**** INFORMATION PROVIDED ****

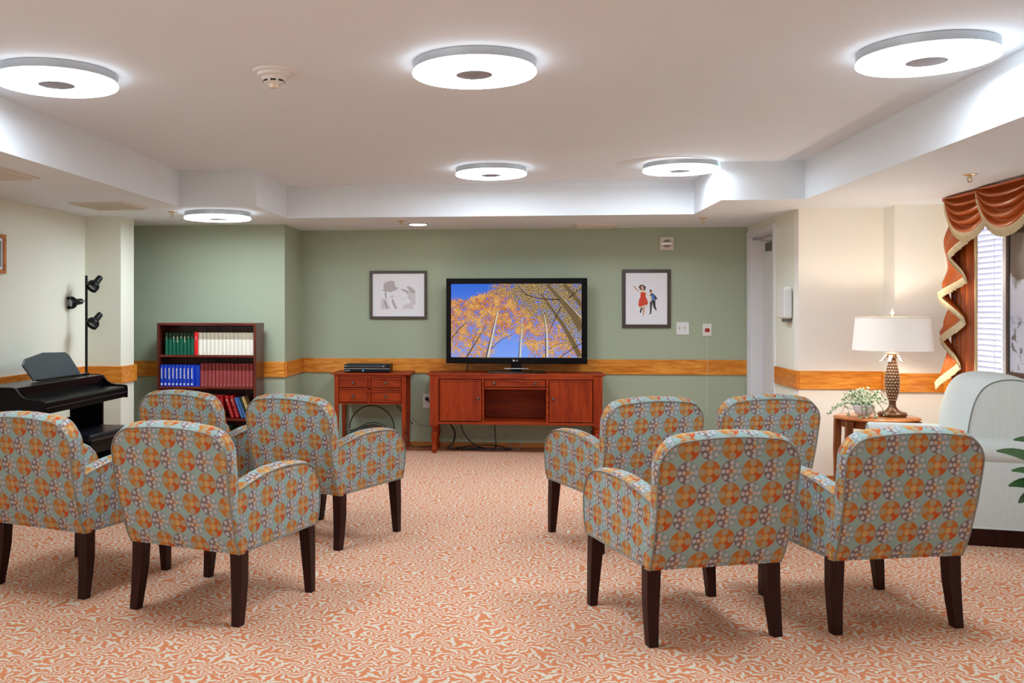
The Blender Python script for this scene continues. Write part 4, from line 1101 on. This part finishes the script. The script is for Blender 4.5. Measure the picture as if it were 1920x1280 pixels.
# leafy plant whose leaves reach into the frame
t = thing('potted_peace_lily', (2.98, 5.22, 0), 'dark green long-leaved plant reaching in at the right picture edge', 'potted plant')
b = B(); b.lathe([(.10, 0), (.11, .01), (.135, .25), (.142, .26), (.128, .262), (.12, .24)], n=28); b.build('pot', plain('terracotta_pot', (.30, .13, .07), .7), t, smooth=40)
b = B(); b.lathe([(.122, .232), (.122, .236)], n=24); b.build('soil', 'soil', t)
def long_leaf(base, mid, tip, w_, twist=0):
    base, mid, tip = map(Vector, (base, mid, tip)); N_ = 14; b = B(); rows = []
    for i in range(N_ + 1):
        u = i / N_; p = base * (1 - u) ** 2 + mid * 2 * u * (1 - u) + tip * u * u
        d = ((mid - base) * (1 - u) + (tip - mid) * u).normalized()
        s_ = d.cross(Vector((math.sin(twist) * .3, -.85, .7))).normalized(); nn = s_.cross(d).normalized()
        if u < .35: ww = .003
        else:
            q = (u - .35) / .65; ww = .003 + w_ * math.sin(math.pi * min(1, q * .97 + .02)) ** .8 * (1 - .25 * q)
        rows.append(b.ring([p - s_ * ww + nn * ww * .25, p, p + s_ * ww + nn * ww * .25, p - nn * .002]))
    b.bridge(rows)
    return b
LV = [((0, 0, .23), (-.15, .0, .66), (-.46, -.02, .665), .042, .6), ((0, .02, .23), (-.10, .03, .76), (-.34, .05, .715), .036, .9), ((0, -.02, .23), (-.14, -.05, .60), (-.39, -.03, .565), .034, .5), ((0, 0, .23), (-.16, .02, .55), (-.375, .03, .475), .042, .7), ((.0, .03, .23), (-.18, .06, .50), (-.32, .04, .385), .042, .4),
      ((0, 0, .23), (.05, -.2, .7), (.12, -.3, .62), .035, .3), ((0, .02, .23), (.1, .15, .7), (.22, .18, .6), .035, .2), ((.02, 0, .23), (.0, -.1, .9), (.05, -.12, .85), .035, .1), ((0, -.02, .23), (.12, -.06, .6), (.28, -.10, .45), .033, .1)]
for q in LV: long_leaf(*q).build('leaf', 'leafdark', t, smooth=50)

# ================================================================== WINDOW DRESSING
t = thing('window_blind', (XR - .01, 7.12, 0), 'white horizontal blinds in the window beside the orange drape', 'blinds')
b = B(); b.box(-.03, .03, -.20, .20, 2.04, 2.08); b.build('head_rail', 'blind', t)
k = 0
b0 = B(); mt = Matrix.Rotation(R(60), 4, 'Y'); b0.box(-.025, .025, -.20, .20, -.0012, .0012, mat=mt)
sl = b0.build('slat', 'blind', t); sl.location = (0.03, 0, .78)
for k in range(1, 33):
    c = sl.copy(); COL.objects.link(c); c.parent = t; c.location = (0.03, 0, .78 + .0395 * k)
b = B(); [b.tube([(.0, y, .76), (.0, y, 2.04)], .0012, 4) for y in (-.14, .14)]; b.tube([(-.03, .10, 1.33), (-.03, .10, 2.04)], .0012, 4); b.build('cords', 'blind', t)
for z in (1.39, 1.325):
    b = B(); b.lathe([(.006, -.018), (.009, -.012), (.005, .0), (.008, .012), (.004, .018)], (-.03, .10, z), 10); b.build('tassel', 'rail', t, smooth=50)

XV = 3.17
t = thing('window_valance', (XV, 7.3, 2.0), 'burnt orange satin swag valance with cream fringe over the window', 'valance')
ox_, oy_, oz_ = XV, 7.3, 2.0
def swag(y0, y1, ztop, drop, dx):
    """y0: far end, y1: near end; folds hang between the two top corners"""
    N_, K = 40, 44; b = B(); g = []; low = []
    for j in range(K + 1):
        v_ = j / K; rowp = []
        for i in range(N_ + 1):
            u = i / N_
            # fold lines: nested arcs; the top edge is straight, the bottom is the deepest arc
            hang = 1 - abs(2 * u - 1) ** 2.3
            z = ztop - drop * v_ * (.10 + .90 * hang) + 0
            y = y0 + (y1 - y0) * (.5 + (u - .5) * (1 - .10 * (1 - v_) * 0 + 0))
            fold = .036 * math.sin(v_ * math.pi * 9) * (.25 + .75 * hang) * (1 - .35 * v_)
            x = XV + dx - .035 * math.sin(v_ * math.pi * .8) * hang - fold
            rowp.append(b.bm.verts.new((x - ox_, y - oy_, z - oz_)))
        g.append(rowp); low = [v.co.copy() for v in rowp]
    for j in range(K):
        for i in range(N_): b.bm.faces.new((g[j][i], g[j][i + 1], g[j + 1][i + 1], g[j + 1][i]))
    o = b.build('swag', 'satin', t, smooth=80)
    fringe(low, .055, o)
    return o
def fringe(line, w_, parent, dirv=(0, 0, -1), name='fringe'):
    """dense hanging threads sewn along an edge"""
    b = B(); n = len(line); dirv = Vector(dirv)
    a = Vector((1, 0, 0))
    top = []; mid = []; bot = []; rr = random.Random(5)
    Q = []
    for i in range(n - 1):
        for k in range(4): Q.append(line[i].lerp(line[i + 1], k / 4))
    Q.append(line[-1])
    for i, p in enumerate(Q):
        off = .004 * (1 if i % 2 else -1)
        up_ = -dirv * .006
        top.append(b.bm.verts.new(p + up_ - a * .006)); mid.append(b.bm.verts.new(p + dirv * w_ * .3 - a * (.006 + off * .5)))
        bot.append(b.bm.verts.new(p + dirv * (w_ + rr.uniform(-.006, .004)) - a * (.004 + off)))
    for i in range(len(Q) - 1):
        b.bm.faces.new((top[i], top[i + 1], mid[i + 1], mid[i])); b.bm.faces.new((mid[i], mid[i + 1], bot[i + 1], bot[i]))
    o = b.build(name, 'fringe', parent, recalc=False)
    md = o.modifiers.new('solid', 'SOLIDIFY'); md.thickness = .004
    return o
swag(7.28, 6.50, 2.225, .285, 0)
swag(6.74, 5.90, 2.228, .30, -.03)
b = B(); b.box(.005, XR - XV - .001, -2.0, .04, .205, .232); b.build('valance_board', 'satin', t)

t = thing('side_drape', (XV + .05, 7.2, 0), 'orange satin drape with zigzag fringed cascade left of the blinds', 'curtain')
b = B(); N_ = 60; cols = []
for i in range(N_ + 1):
    u = i / N_; y = .14 - .34 * u
    x = .02 + .022 * math.sin(u * math.pi * 9)
    cols.append(b.ring([(x, y * s_, z) for z, s_ in ((.02, 1.0), (.8, .97), (1.5, 1.0), (2.2, 1.0))]))
for a_, c_ in zip(cols[:-1], cols[1:]):
    for j in range(3): b.bm.faces.new((a_[j], c_[j], c_[j + 1], a_[j + 1]))
o = b.build('drape_panel', 'satin', t, smooth=80); md = o.modifiers.new('solid', 'SOLIDIFY'); md.thickness = .004
b = B(); b.tube([(.03, -.21, .02), (.03, -.215, 2.18)], .011, 8); b.build('lining_edge', 'lining', t, smooth=60)
# cascade: folded tail, its fringed hem runs in a zigzag
zig = [(6.924, 1.95), (7.141, 1.812), (6.987, 1.641), (7.243, 1.525), (6.996, 1.347), (7.261, 1.204), (7.085, 1.032), (7.30, .863)]
b = B(); edge = []; g = []
for (ya, za), (yb, zb_) in zip(zig[:-1], zig[1:]):
    for k in range(10):
        u = k / 10; edge.append((ya + (yb - ya) * u, za + (zb_ - za) * u, u))
edge.append((*zig[-1], 0))
for i, (y, z, u) in enumerate(edge):
    seg = i // 10; depth = -.07 + .03 * math.cos(math.pi * (i / 10))
    yl = 7.30 + .02 * (1 - (z - .86) / 1.1)
    rowp = []
    for j in range(9):
        v_ = j / 8; yy = y + (yl - y) * v_; xx = depth * (1 - v_ * .6) + .012 * math.sin(v_ * 9 + i * .15)
        rowp.append(b.bm.verts.new((xx, yy - 7.2, z + .10 * v_)))
    g.append(rowp)
for r0, r1 in zip(g[:-1], g[1:]):
    for j in range(8): b.bm.faces.new((r0[j], r0[j + 1], r1[j + 1], r1[j]))
lowl = [v.co.copy() for v in [r_[0] for r_ in g]]
o = b.build('cascade', 'satin', t, smooth=80, recalc=False); md = o.modifiers.new('solid', 'SOLIDIFY'); md.thickness = .004
fringe(lowl, .05, o, (0, -.35, -.94))

t = thing('wall_poster', (XR - .001, 6.42, .95), 'large dark framed glazed picture on the window wall, right picture edge', 'picture')
b = B(); b.box(-.03, 0, -.37, .37, 0, .035); b.box(-.03, 0, -.37, .37, .965, 1.0); b.box(-.03, 0, .335, .37, .035, .965); b.box(-.03, 0, -.37, -.335, .035, .965); b.build('frame', 'frame', t, bevel=.004)
m_, nt, bb = newmat('pale_print_with_reflections', .12, 0, .6)  # blurred glass reflections are painted flat into the print's colours
vec, x_, y_, z_ = coords(nt); nz = noise(nt, vec, 7, 3, .6)
f1 = (nz * .35 + z_).smooth(.80, .86); f2 = noise(nt, vec, 16, 3, .7).smooth(.56, .62)
cc = mixc(nt, f2, (.62, .66, .78), (.16, .15, .15)); cc = mixc(nt, (1 - z_).smooth(.50, .70), (.66, .69, .80), cc)
nt.links.new(mixc(nt, f1, cc, (.17, .14, .12)).k, bb.inputs['Base Color'])
b = B(); b.box(-.018, -.004, -.336, .336, .034, .966); b.build('artwork', m_, t)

****

**PROBLEM TO SOLVE**
Without the pictures, please reproduce each line of the listing above exactly, from the first one through the line bearing "long_leaf(*q).build('leaf', 'leafdark', t, smooth=50)".

**WRITTEN SOLUTION**
The Blender Python script for this scene continues. Write part 4, from line 1101 on. This part finishes the script. The script is for Blender 4.5. Measure the picture as if it were 1920x1280 pixels.
# leafy plant whose leaves reach into the frame
t = thing('potted_peace_lily', (2.98, 5.22, 0), 'dark green long-leaved plant reaching in at the right picture edge', 'potted plant')
b = B(); b.lathe([(.10, 0), (.11, .01), (.135, .25), (.142, .26), (.128, .262), (.12, .24)], n=28); b.build('pot', plain('terracotta_pot', (.30, .13, .07), .7), t, smooth=40)
b = B(); b.lathe([(.122, .232), (.122, .236)], n=24); b.build('soil', 'soil', t)
def long_leaf(base, mid, tip, w_, twist=0):
    base, mid, tip = map(Vector, (base, mid, tip)); N_ = 14; b = B(); rows = []
    for i in range(N_ + 1):
        u = i / N_; p = base * (1 - u) ** 2 + mid * 2 * u * (1 - u) + tip * u * u
        d = ((mid - base) * (1 - u) + (tip - mid) * u).normalized()
        s_ = d.cross(Vector((math.sin(twist) * .3, -.85, .7))).normalized(); nn = s_.cross(d).normalized()
        if u < .35: ww = .003
        else:
            q = (u - .35) / .65; ww = .003 + w_ * math.sin(math.pi * min(1, q * .97 + .02)) ** .8 * (1 - .25 * q)
        rows.append(b.ring([p - s_ * ww + nn * ww * .25, p, p + s_ * ww + nn * ww * .25, p - nn * .002]))
    b.bridge(rows)
    return b
LV = [((0, 0, .23), (-.15, .0, .66), (-.46, -.02, .665), .042, .6), ((0, .02, .23), (-.10, .03, .76), (-.34, .05, .715), .036, .9), ((0, -.02, .23), (-.14, -.05, .60), (-.39, -.03, .565), .034, .5), ((0, 0, .23), (-.16, .02, .55), (-.375, .03, .475), .042, .7), ((.0, .03, .23), (-.18, .06, .50), (-.32, .04, .385), .042, .4),
      ((0, 0, .23), (.05, -.2, .7), (.12, -.3, .62), .035, .3), ((0, .02, .23), (.1, .15, .7), (.22, .18, .6), .035, .2), ((.02, 0, .23), (.0, -.1, .9), (.05, -.12, .85), .035, .1), ((0, -.02, .23), (.12, -.06, .6), (.28, -.10, .45), .033, .1)]
for q in LV: long_leaf(*q).build('leaf', 'leafdark', t, smooth=50)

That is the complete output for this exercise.